Iowa Constitutional Amendment 1 – Right to Keep and Bear Arms, with 95 percent of the votes tabulated by Wednesday night, earned 745,118 “yes” votes against just 398,881 “no” votes, a nearly 2:1 ratio.

As detailed by voter guides:

Shall the following amendment to the Constitution be adopted?

Summary: Provides that the right of the people of Iowa to keep and bear arms shall not be infringed. The sovereign state of Iowa affirms and recognizes the right to keep and bear arms as a fundamental right. Any and all restrictions of this right shall be subject to strict scrutiny.

Full Text: Article I of the Constitution of the State of Iowa is amended by adding the following new section: Right to keep and bear arms. Sec. 1A. The right of the people to keep and bear arms shall not be infringed. The sovereign state of Iowa affirms and recognizes this right to be a fundamental individual right. Any and all restrictions of this right shall be subject to strict scrutiny.

 OREGON

In a state that houses such wildly progressive hubs as Portland and Eugene, any rational-thinking person would imagine that an anti-gun ballot initiative of almost any nature would gain an easy up-vote in the largely blue state. After all, Biden carried the state by 16 points just two years ago.

However, Measure 114, which crams 12 dense pages of gun control into a still ambiguous 68-word question, met with a very divided voter turnout.

The ballot question:

Requires permit to acquire firearms; police maintain permit/firearm database; criminally prohibits certain ammunition magazines

Result of ‘Yes’ Vote: ‘Yes’ vote requires background check, safety training, fee for permit to acquire firearms; state police maintain new permit/ firearm database; criminally prohibits certain magazines; exceptions.

Result of ‘No’ Vote: ‘No’ vote retains current law: seller/ transferor must request criminal background check; permit, safety course not required; no magazine capacity restrictions.

Despite the anti-gun group cheerleading for Measure 114 rushing to declare victory on the initiative, voters except for those in the Portland and Eugene metro clusters rejected the new host of restrictions. As of Wednesday night, the results showed Measure 114 winning the day in only four out of Oregon’s 36 counties with a total statewide tally breaking at 793,015 (50.8 percent) in favor vs. 767,077 (49.2 percent) against, with some 72 percent of votes counted. While the numbers are still tight as of the time of publication, a “yes” vote of such a slim margin is hardly a popular mandate for what may eventually be ruled an unconstitutional limit on Second Amendment rights.

Already, some Oregon sheriffs are vowing to refuse enforcement of the measure should it become law.
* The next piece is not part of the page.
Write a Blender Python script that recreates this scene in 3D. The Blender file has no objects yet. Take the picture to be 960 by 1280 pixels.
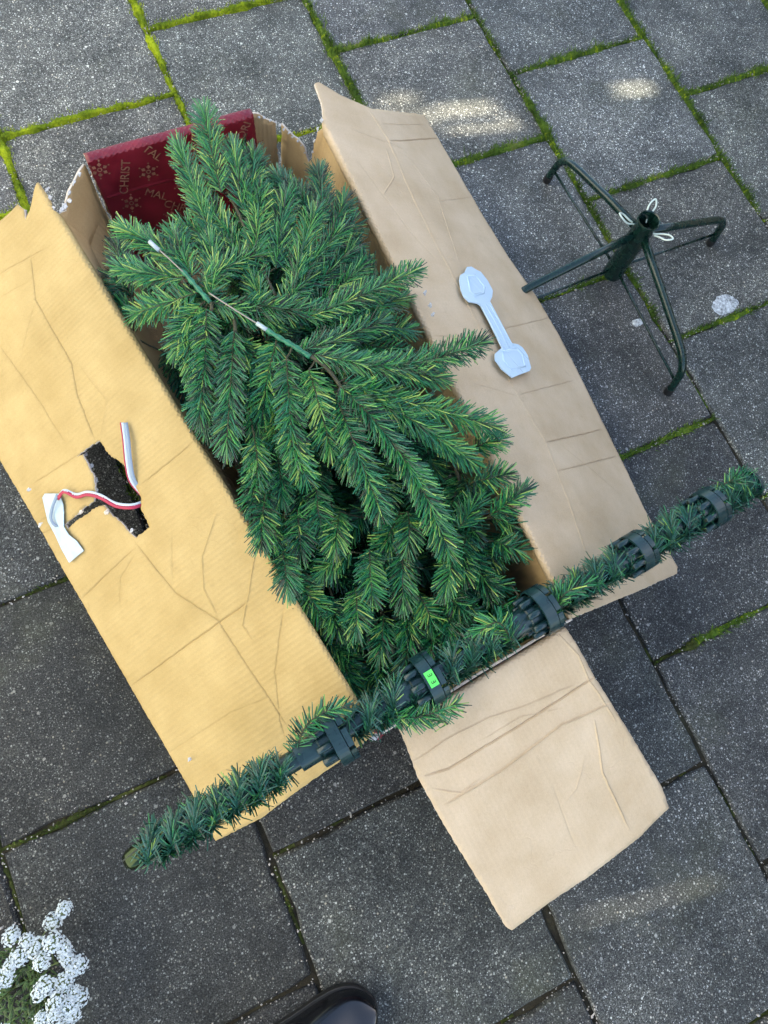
import bpy, bmesh, math, random
from mathutils import Vector, Matrix, noise
from mathutils.geometry import delaunay_2d_cdt

sc = bpy.context.scene
C = sc.collection
rnd = random.Random(7)

# ------------------------------------------------------------------ camera
FPX = 821.18
CAM_R = Matrix(((0.9068836, 0.3736715, -0.1947605),
                (-0.4099023, 0.8894427, -0.2021675),
                (0.0976840, 0.2631752, 0.9597899)))
CAM_P = Vector((0.1792184, -0.1994996, 1.2606248))
cd = bpy.data.cameras.new('camera')
cam = bpy.data.objects.new('camera', cd)
C.objects.link(cam)
cam.matrix_world = Matrix.Translation(CAM_P) @ CAM_R.to_4x4()
cd.sensor_width = 36.0
cd.lens = FPX / 1280.0 * 36.0
cd.clip_start = 0.02
cd.clip_end = 500.0
sc.camera = cam

# ------------------------------------------------------------------ sky, sun, exposure
SUN_AZ = Vector((0.975, -0.222, 0)).normalized()     # horizontal direction towards the sun
SUN_EL = math.radians(32)
w = bpy.data.worlds.new('World')
sc.world = w
w.use_nodes = True
nt = w.node_tree
bg = nt.nodes['Background']
sky = nt.nodes.new('ShaderNodeTexSky')
sky.sky_type = 'NISHITA'
sky.sun_disc = False
sky.sun_elevation = SUN_EL
sky.sun_rotation = math.atan2(SUN_AZ.x, SUN_AZ.y)
sky.air_density = 1.0
sky.dust_density = 1.5
sky.ozone_density = 1.0
nt.links.new(sky.outputs[0], bg.inputs[0])
bg.inputs[1].default_value = 0.15
sd = bpy.data.lights.new('sun', 'SUN')
sd.energy = 4.6
sd.angle = math.radians(0.9)
sd.color = (1.0, 0.91, 0.72)
sun = bpy.data.objects.new('sun', sd)
C.objects.link(sun)
sdir = (SUN_AZ * math.cos(SUN_EL) + Vector((0, 0, math.sin(SUN_EL))))
sun.rotation_euler = sdir.to_track_quat('Z', 'Y').to_euler()
sun.location = sdir * 12
sc.view_settings.view_transform = 'Standard'
sc.view_settings.look = 'None'
sc.view_settings.gamma = 1.0
sc.view_settings.use_curve_mapping = False
sc.view_settings.exposure = 2.0
sc.render.engine = 'CYCLES'
sc.cycles.use_denoising = True
sc.cycles.max_bounces = 4
sc.cycles.diffuse_bounces = 2
sc.cycles.glossy_bounces = 2
sc.cycles.adaptive_threshold = 0.02


# ------------------------------------------------------------------ helpers
def at(px, py, z):
    """point of the place at height z that the photograph shows at (px, py)"""
    d = CAM_R @ Vector(((px - 480) / FPX, -(py - 640) / FPX, -1.0))
    return CAM_P + d * ((z - CAM_P.z) / d.z)


def on_plane(px, py, p0, n):
    d = CAM_R @ Vector(((px - 480) / FPX, -(py - 640) / FPX, -1.0))
    return CAM_P + d * ((p0 - CAM_P).dot(n) / d.dot(n))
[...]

“Unfortunately, we are seeing the passage of Ballot Measure 114, which creates a required permitting system in order to purchase firearms AND bans gun magazines capable of holding more than 10 rounds,” wrote Linn County Sheriff Michelle Duncan on Wednesday. “This is a terrible law for gunowners, crime victims, and public safety. I want to send a clear message to Linn County residents that the Linn County Sheriff’s Office is NOT going to be enforcing magazine capacity limits. This measure is poorly written and there is still a lot that needs to be sorted out regarding the permitting process, who has to do the training and what exactly does the training have to cover.”